About the sample: Carbonate

Carbonate is a clastic sedimentary rock composed mainly of carbonate minerals such as calcite, aragonite, and dolomite. Most carbonate rocks come from the accumulation of bioclasts created by calcareous organisms such as the shell of snails. The rest of the organisms decompose over time and leave void space. X-ray CT (computed tomography) is one of the very effective techniques to visualize and quantify the void space.

Analysis procedure

  1. In this example, a carbonate core (Edwards Yellow) was scanned using a micro-CT scanner, CT Lab HX.
  2. The resulting image was segmented into solid and void space using three segmentation techniques.
  3. The porosity was calculated from the three void segmentation results, and the pros and cons of each segmentation technique were discussed.

1. CT scan

The middle part of the Edwards Yellow 1/3" core sample was scanned to produce the 3D grayscale CT image. A 3D rendered CT scan is shown on the right.

carbonate Edwards Yellow and X-ray CT scan

2. Image segmentation

The Edwards Yellow CT image was segmented into solid and void space using gray-level thresholding, histographic thresholding, and deep learning techniques.
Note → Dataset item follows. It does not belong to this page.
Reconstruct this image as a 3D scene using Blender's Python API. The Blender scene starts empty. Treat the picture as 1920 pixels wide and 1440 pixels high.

The segmented solid phase is colored red.

Although the contrast between the solid and void is high, because of the beam hardening artifact, the simple thresholding does not segment the solid phase correctly. Histographic segmentation can compensate for the artifacts well. Deep learning segmentation is not simply based on the gray level but considers the shape, size, and location of each phase. As a result, deep learning also compensates for the artifacts well.

carbonate solid-void segmentation by thresholding histographic and deep learning

3. Porosity comparison

The porosity is calculated as the volume fraction of the void space:

  • Thresholding segmentation - 72.9 vol%
  • Histographic segmentation - 34.9 vol%
  • Deep learning segmentation - 34.7 vol%


void percentage porosity calculation by histographic and deep learning segmentations

The simple thresholding technique grossly overestimates the porosity because of the inaccurate segmentation. Those results show that it is essential to segment the CT images accurately and compensate for artifacts as necessary to obtain accurate quantitative analysis results.

Another thing to note is that the histographic and deep learning techniques resulted in similar numbers, but they are different. This tells us that it is important to use the same segmentation technique when comparing multiple samples. Not only the segmentation technique but sample size and scan conditions should be kept the same to obtain consistent results.